DATA EXTRACT →

-------------------------

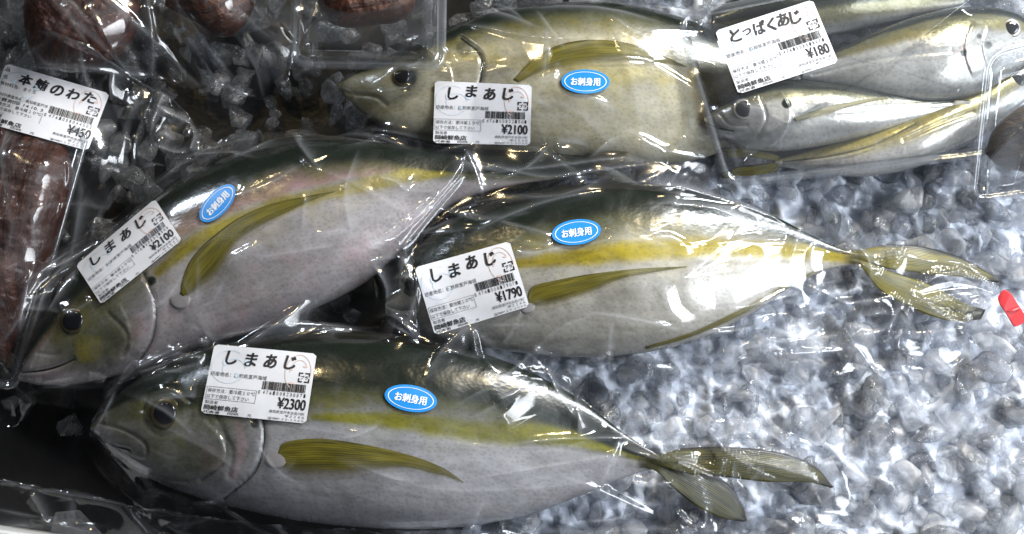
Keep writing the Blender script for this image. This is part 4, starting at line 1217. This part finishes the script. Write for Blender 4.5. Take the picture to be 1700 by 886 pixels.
bc = bag('clear bag with the ¥1790 label, its loose end spread over the ice',
         [(640, 470), (660, 400), (700, 340), (770, 270), (800, 110), (850, 120), (880, 180), (930, 262), (1060, 262), (1130, 282), (1240, 330), (1340, 376), (1470, 390), (1600, 420), (1668, 452), (1650, 540), (1610, 600), (1500, 612), (1350, 618), (1200, 640), (1010, 650), (900, 612), (760, 590), (670, 545)], (1050, 450),
         [([(790, 270), (900, 300), (1000, 288), (1110, 270)], 1.4, 5), ([(770, 400), (880, 352), (1000, 322)], 1.4, 5), ([(1050, 312), (1150, 322), (1260, 350), (1320, 370)], 3.0, 11), ([(1080, 345), (1180, 352), (1260, 378)], 2.6, 10),
          ([(1050, 396), (1120, 370), (1220, 366)], 1.2, 4), ([(1225, 320), (1300, 330), (1390, 335)], 2.0, 4), ([(1230, 300), (1300, 302), (1400, 310)], 1.4, 3), ([(1240, 330), (1320, 350), (1350, 372)], 2.0, 4),
          ([(1100, 475), (1180, 460), (1260, 440)], 1.0, 4), ([(1190, 520), (1260, 505), (1340, 480)], 2.4, 10), ([(1220, 580), (1330, 560), (1440, 552), (1500, 535)], 3.4, 8), ([(1170, 600), (1260, 590), (1420, 575)], 3.0, 8), ([(1050, 610), (1180, 606), (1330, 600)], 2.6, 7),
          ([(1340, 470), (1390, 490), (1420, 512)], 2.2, 7), ([(1290, 545), (1340, 538), (1375, 548)], 2.0, 7), ([(1415, 560), (1440, 580), (1475, 625)], 2.2, 5), ([(1230, 585), (1245, 620), (1255, 628)], 2.0, 5), ([(1480, 560), (1500, 510), (1520, 540)], 2.2, 7),
          ([(1000, 600), (1100, 592), (1200, 585), (1280, 540)], 1.2, 4), ([(1400, 385), (1440, 420), (1450, 470)], 2.0, 5), ([(1480, 400), (1490, 430), (1480, 450)], 1.4, 4), ([(1560, 425), (1620, 440), (1680, 490)], 1.6, 5), ([(800, 120), (790, 180), (800, 250)], 0.8, 4), ([(850, 122), (890, 190), (905, 245)], 1.0, 4)],
         -6, 2.2, 0.62, labels=[LC, LB], ovals=[OC, OB], seed=14, crum=0.3, nfold=75, zones=[([(1200, 430), (1330, 420)], 70, 0.9), ([(1180, 560), (1500, 520)], 90, 0.7), ([(690, 430), (720, 500)], 50, 0.6), ([(1290, 340)], 80, 0.6)])
price_label(bc, LC, 'しまあじ', '¥1790', '4761008179071', seed=6)
oval(bc, OC)

bd = bag('clear bag with the ¥2300 label round the nearest dark backed fish',
         [(100, 740), (140, 672), (240, 596), (390, 552), (560, 530), (640, 532), (690, 462), (725, 492), (780, 530), (880, 585), (950, 630), (1010, 690), (1100, 716), (1200, 690), (1290, 700), (1380, 740), (1430, 810), (1410, 930), (1100, 940), (600, 940), (300, 900), (180, 830)], (620, 720),
         [([(110, 740), (200, 640), (300, 585), (420, 556)], 1.2, 5), ([(300, 585), (470, 545), (640, 540)], 1.4, 4), ([(700, 475), (745, 505), (830, 556), (930, 606), (1000, 680)], 2.0, 5), ([(905, 605), (930, 660), (960, 700)], 2.4, 6),
          ([(820, 670), (860, 650), (872, 622)], 3.0, 11), ([(830, 690), (840, 700), (846, 712)], 2.0, 8), ([(730, 580), (760, 590), (800, 600)], 0.7, 4), ([(830, 742), (930, 730), (1040, 726), (1140, 715)], 1.8, 5), ([(760, 800), (880, 780), (1000, 760), (1080, 752)], 1.4, 5), ([(550, 730), (700, 735), (900, 750)], 0.8, 4),
          ([(560, 760), (700, 810), (830, 815), (1000, 800)], 1.0, 4), ([(1150, 745), (1240, 715), (1320, 735)], 3.6, 9), ([(1250, 695), (1290, 725), (1320, 745)], 3.2, 9), ([(1080, 730), (1130, 735), (1160, 728)], 3.0, 10), ([(1000, 690), (1060, 700), (1140, 690)], 2.6, 8), ([(1110, 745), (1140, 790), (1190, 800)], 2.0, 5),
          ([(1220, 745), (1218, 800), (1240, 850)], 1.8, 5), ([(1230, 780), (1260, 770), (1240, 810)], 1.8, 6), ([(400, 690), (440, 710), (430, 640)], 0.6, 4), ([(340, 780), (400, 782), (440, 778)], 0.7, 3), ([(250, 745), (285, 762), (310, 762)], 0.7, 3), ([(200, 640), (220, 612), (236, 595)], 1.2, 5),
          ([(850, 880), (960, 885), (1100, 880), (1250, 885)], 1.8, 6), ([(100, 700), (150, 720), (200, 640)], 1.8, 6), ([(600, 870), (800, 860), (950, 858)], 1.0, 4)],
         4, 2.2, 0.62, labels=[LD, LC], ovals=[OD], seed=15, crum=0.4, nfold=70, zones=[([(1060, 740), (1260, 730)], 90, 0.8), ([(1200, 860)], 90, 0.7), ([(900, 700), (960, 660)], 50, 0.3)])
price_label(bd, LD, 'しまあじ', '¥2300', '4761008230071', seed=7)
oval(bd, OD)

LE = [(92, 850), (132, 846), (175, 892), (80, 900)]
H_pre = blur(H, 6)
be = bag('dark empty looking clear bag across the bottom edge', [(-60, 790), (60, 806), (200, 836), (420, 866), (700, 884), (900, 890), (1000, 960), (-60, 960)], (200, 900),
         [([(-20, 800), (100, 822), (260, 850), (450, 872)], 1.8, 5), ([(0, 810), (20, 840), (40, 876)], 2.4, 8), ([(0, 860), (60, 872), (140, 890)], 1.6, 5)], 10, 1.5, 0.5, 1.0, seed=16)

sheet_on('price_label', LE, be, price_label_ink('しまあじ', '¥2100', '4761008221001', seed=9), H_pre, M['paper_grey'], [M['ink_grey'], M['ink_grey'], M['paper_grey'], M['paper_grey']], 0.0002, label='faded label blurred under the film')
# small fish tray label lies on the lid
H_keep = H
H = np.maximum(H, np.where(inside(GPX, GPY, [(1118, 22), (1770, -110), (1760, 245), (1205, 312)]), 0.0475, 0.0))
price_label(tray_s, LS, 'とっぱくあじ', '¥180', '4761008018071', seed=8)
H = H_keep

# ------------------------------------------------------------------ red tape by the bag's end, and the foam rim in the corner
pts_u = [(1657, 492), (1666, 481), (1678, 487), (1690, 505), (1700, 520), (1707, 532)]
pts_l = [(1657, 497), (1660, 505), (1667, 515), (1675, 528), (1683, 541), (1690, 541)]
tape = fin('red_tape', pts_u, pts_l, M['red'], None, z=[0.027, 0.028, 0.0265, 0.027], thick=0.0003)
tag(tape, 'short red strip of tape on the ice by the right edge', 'tape')
fold = fin('fold_line', [(1671, 515), (1682, 513), (1692, 509)], [(1672, 518), (1683, 516), (1693, 512)], M['pink'], tape, z=[0.0275, 0.0285, 0.0275], thick=0.0004, n=10, m=4)

def bar(name, a, b, w_, z0, z1, mat):
    (x0, y0), (x1, y1) = [tuple(float(q) for q in W(*p, z1)) for p in (a, b)]
    dx, dy = x1 - x0, y1 - y0; L = math.hypot(dx, dy); nx, ny = dy / L * w_, -dx / L * w_
    import bmesh
    bm = bmesh.new()
    v = [bm.verts.new(p) for p in ((x0, y0, z0), (x1, y1, z0), (x1 + nx, y1 + ny, z0), (x0 + nx, y0 + ny, z0), (x0, y0, z1), (x1, y1, z1), (x1 + nx, y1 + ny, z1), (x0 + nx, y0 + ny, z1))]
    for f in ((0, 1, 2, 3), (4, 5, 6, 7), (0, 1, 5, 4), (1, 2, 6, 5), (2, 3, 7, 6), (3, 0, 4, 7)): bm.faces.new([v[i] for i in f])
    bmesh.ops.recalc_face_normals(bm, faces=bm.faces[:])
    bmesh.ops.bevel(bm, geom=bm.edges[:], offset=0.0015, segments=3, affect='EDGES')
    me = bpy.data.meshes.new(name); bm.to_mesh(me); bm.free(); me.materials.append(mat)
    o = bpy.data.objects.new(name, me); COL.objects.link(o)
    return o
tag(bar('foam_box_rim', (-120, 862), (82, 890), 0.03, -0.02, 0.034, M['foam']), 'white foam box rim showing in the bottom left corner', 'foam box')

-------------------------

GOAL OF THE EXERCISE → Leave out the pictures and restate, word for word, the lines from the top of the data through the line containing "oval(bc, OC)", both included.

TASK SOLUTION →
Keep writing the Blender script for this image. This is part 4, starting at line 1217. This part finishes the script. Write for Blender 4.5. Take the picture to be 1700 by 886 pixels.
bc = bag('clear bag with the ¥1790 label, its loose end spread over the ice',
         [(640, 470), (660, 400), (700, 340), (770, 270), (800, 110), (850, 120), (880, 180), (930, 262), (1060, 262), (1130, 282), (1240, 330), (1340, 376), (1470, 390), (1600, 420), (1668, 452), (1650, 540), (1610, 600), (1500, 612), (1350, 618), (1200, 640), (1010, 650), (900, 612), (760, 590), (670, 545)], (1050, 450),
         [([(790, 270), (900, 300), (1000, 288), (1110, 270)], 1.4, 5), ([(770, 400), (880, 352), (1000, 322)], 1.4, 5), ([(1050, 312), (1150, 322), (1260, 350), (1320, 370)], 3.0, 11), ([(1080, 345), (1180, 352), (1260, 378)], 2.6, 10),
          ([(1050, 396), (1120, 370), (1220, 366)], 1.2, 4), ([(1225, 320), (1300, 330), (1390, 335)], 2.0, 4), ([(1230, 300), (1300, 302), (1400, 310)], 1.4, 3), ([(1240, 330), (1320, 350), (1350, 372)], 2.0, 4),
          ([(1100, 475), (1180, 460), (1260, 440)], 1.0, 4), ([(1190, 520), (1260, 505), (1340, 480)], 2.4, 10), ([(1220, 580), (1330, 560), (1440, 552), (1500, 535)], 3.4, 8), ([(1170, 600), (1260, 590), (1420, 575)], 3.0, 8), ([(1050, 610), (1180, 606), (1330, 600)], 2.6, 7),
          ([(1340, 470), (1390, 490), (1420, 512)], 2.2, 7), ([(1290, 545), (1340, 538), (1375, 548)], 2.0, 7), ([(1415, 560), (1440, 580), (1475, 625)], 2.2, 5), ([(1230, 585), (1245, 620), (1255, 628)], 2.0, 5), ([(1480, 560), (1500, 510), (1520, 540)], 2.2, 7),
          ([(1000, 600), (1100, 592), (1200, 585), (1280, 540)], 1.2, 4), ([(1400, 385), (1440, 420), (1450, 470)], 2.0, 5), ([(1480, 400), (1490, 430), (1480, 450)], 1.4, 4), ([(1560, 425), (1620, 440), (1680, 490)], 1.6, 5), ([(800, 120), (790, 180), (800, 250)], 0.8, 4), ([(850, 122), (890, 190), (905, 245)], 1.0, 4)],
         -6, 2.2, 0.62, labels=[LC, LB], ovals=[OC, OB], seed=14, crum=0.3, nfold=75, zones=[([(1200, 430), (1330, 420)], 70, 0.9), ([(1180, 560), (1500, 520)], 90, 0.7), ([(690, 430), (720, 500)], 50, 0.6), ([(1290, 340)], 80, 0.6)])
price_label(bc, LC, 'しまあじ', '¥1790', '4761008179071', seed=6)
oval(bc, OC)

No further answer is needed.